### Data

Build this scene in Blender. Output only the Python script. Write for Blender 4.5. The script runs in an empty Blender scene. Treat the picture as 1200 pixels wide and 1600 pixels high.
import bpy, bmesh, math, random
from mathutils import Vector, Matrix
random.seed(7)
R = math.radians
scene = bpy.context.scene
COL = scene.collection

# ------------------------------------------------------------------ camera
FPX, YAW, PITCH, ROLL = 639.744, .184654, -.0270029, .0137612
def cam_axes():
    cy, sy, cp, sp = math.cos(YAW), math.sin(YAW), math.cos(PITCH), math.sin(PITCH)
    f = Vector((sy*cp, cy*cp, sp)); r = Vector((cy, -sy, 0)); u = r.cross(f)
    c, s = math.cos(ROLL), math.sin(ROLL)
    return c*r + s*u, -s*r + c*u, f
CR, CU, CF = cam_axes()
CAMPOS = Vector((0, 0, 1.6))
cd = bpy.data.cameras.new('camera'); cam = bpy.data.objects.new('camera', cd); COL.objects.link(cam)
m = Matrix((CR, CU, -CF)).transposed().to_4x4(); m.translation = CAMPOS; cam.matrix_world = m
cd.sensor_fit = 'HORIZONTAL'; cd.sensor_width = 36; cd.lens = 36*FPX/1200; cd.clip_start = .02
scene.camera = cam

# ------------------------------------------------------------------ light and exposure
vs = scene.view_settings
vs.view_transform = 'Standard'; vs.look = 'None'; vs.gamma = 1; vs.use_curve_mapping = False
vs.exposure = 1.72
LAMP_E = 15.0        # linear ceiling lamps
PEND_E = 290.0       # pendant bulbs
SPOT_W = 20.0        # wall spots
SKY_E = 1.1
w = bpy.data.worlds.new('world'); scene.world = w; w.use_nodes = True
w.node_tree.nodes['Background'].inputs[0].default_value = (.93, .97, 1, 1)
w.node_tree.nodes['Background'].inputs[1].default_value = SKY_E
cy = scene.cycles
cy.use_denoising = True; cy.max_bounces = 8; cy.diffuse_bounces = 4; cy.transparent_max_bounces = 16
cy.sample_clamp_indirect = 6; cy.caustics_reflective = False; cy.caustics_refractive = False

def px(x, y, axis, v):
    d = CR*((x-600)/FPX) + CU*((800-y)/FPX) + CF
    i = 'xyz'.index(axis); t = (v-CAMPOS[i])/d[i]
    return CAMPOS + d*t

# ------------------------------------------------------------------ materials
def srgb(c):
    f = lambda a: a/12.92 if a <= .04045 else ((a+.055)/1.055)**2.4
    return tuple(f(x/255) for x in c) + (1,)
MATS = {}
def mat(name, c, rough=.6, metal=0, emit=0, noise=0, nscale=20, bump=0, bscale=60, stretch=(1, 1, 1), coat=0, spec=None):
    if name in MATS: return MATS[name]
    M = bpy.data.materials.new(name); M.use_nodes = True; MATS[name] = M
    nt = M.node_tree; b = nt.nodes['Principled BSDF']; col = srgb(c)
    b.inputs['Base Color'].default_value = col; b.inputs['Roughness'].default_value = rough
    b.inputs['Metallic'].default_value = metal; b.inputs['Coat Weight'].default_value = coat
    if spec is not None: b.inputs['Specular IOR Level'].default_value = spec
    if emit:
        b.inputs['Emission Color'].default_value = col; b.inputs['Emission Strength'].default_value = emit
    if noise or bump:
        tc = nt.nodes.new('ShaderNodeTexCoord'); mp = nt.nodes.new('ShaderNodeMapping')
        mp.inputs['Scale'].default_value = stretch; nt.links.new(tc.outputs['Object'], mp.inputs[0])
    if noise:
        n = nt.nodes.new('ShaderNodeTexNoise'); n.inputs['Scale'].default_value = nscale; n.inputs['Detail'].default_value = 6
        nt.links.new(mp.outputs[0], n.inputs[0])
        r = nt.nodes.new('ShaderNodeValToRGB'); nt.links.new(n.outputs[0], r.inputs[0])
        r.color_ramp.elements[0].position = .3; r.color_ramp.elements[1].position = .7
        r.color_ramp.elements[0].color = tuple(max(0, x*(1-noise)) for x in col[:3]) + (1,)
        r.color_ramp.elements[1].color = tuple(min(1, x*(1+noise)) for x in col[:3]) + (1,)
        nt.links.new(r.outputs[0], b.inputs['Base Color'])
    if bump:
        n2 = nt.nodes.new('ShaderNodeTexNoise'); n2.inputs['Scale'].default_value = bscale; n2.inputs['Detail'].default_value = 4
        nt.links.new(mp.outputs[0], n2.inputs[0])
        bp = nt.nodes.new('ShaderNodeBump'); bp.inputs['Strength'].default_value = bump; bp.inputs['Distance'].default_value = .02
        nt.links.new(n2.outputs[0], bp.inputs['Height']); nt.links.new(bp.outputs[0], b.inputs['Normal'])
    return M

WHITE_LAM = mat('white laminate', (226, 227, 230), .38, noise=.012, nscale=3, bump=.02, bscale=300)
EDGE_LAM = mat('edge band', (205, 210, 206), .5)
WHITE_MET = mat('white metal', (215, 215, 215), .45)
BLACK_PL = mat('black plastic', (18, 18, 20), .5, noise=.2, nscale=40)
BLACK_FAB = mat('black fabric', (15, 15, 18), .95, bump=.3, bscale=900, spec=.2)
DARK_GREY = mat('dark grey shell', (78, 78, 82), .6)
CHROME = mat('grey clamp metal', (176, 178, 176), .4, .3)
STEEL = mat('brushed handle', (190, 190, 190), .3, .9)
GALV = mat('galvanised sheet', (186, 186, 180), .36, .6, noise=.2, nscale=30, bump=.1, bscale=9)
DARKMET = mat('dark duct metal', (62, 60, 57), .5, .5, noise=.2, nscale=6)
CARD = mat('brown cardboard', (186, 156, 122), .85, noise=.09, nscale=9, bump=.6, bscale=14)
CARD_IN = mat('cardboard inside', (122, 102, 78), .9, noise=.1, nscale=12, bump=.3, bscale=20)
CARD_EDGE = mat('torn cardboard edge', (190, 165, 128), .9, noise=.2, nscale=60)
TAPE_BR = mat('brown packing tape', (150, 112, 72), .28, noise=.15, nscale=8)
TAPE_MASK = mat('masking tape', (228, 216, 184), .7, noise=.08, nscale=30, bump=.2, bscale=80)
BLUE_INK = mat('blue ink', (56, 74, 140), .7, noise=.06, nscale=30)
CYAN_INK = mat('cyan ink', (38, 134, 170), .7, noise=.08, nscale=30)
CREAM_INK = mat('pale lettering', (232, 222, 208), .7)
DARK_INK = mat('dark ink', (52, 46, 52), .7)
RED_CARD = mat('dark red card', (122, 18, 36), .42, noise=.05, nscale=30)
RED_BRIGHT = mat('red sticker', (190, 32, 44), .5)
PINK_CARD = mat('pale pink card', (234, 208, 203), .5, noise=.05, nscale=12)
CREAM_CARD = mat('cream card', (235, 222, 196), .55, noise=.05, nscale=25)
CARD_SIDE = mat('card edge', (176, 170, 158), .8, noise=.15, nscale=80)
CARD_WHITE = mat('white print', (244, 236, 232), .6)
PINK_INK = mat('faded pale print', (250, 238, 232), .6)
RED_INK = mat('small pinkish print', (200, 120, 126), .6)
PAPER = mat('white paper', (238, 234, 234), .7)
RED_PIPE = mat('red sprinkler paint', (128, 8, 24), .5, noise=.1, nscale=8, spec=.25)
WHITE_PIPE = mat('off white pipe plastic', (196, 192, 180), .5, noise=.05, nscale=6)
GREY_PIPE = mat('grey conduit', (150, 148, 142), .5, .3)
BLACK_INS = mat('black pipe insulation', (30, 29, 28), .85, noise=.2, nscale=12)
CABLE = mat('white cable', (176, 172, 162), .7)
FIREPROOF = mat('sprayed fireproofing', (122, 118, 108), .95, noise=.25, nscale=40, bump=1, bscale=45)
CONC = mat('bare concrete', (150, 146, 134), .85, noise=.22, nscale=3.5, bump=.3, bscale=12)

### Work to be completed
Reproduce only the lines from the top of the material through the one bearing "COL = scene.collection", each exactly as it stands.

### Written reply
Build this scene in Blender. Output only the Python script. Write for Blender 4.5. The script runs in an empty Blender scene. Treat the picture as 1200 pixels wide and 1600 pixels high.
import bpy, bmesh, math, random
from mathutils import Vector, Matrix
random.seed(7)
R = math.radians
scene = bpy.context.scene
COL = scene.collection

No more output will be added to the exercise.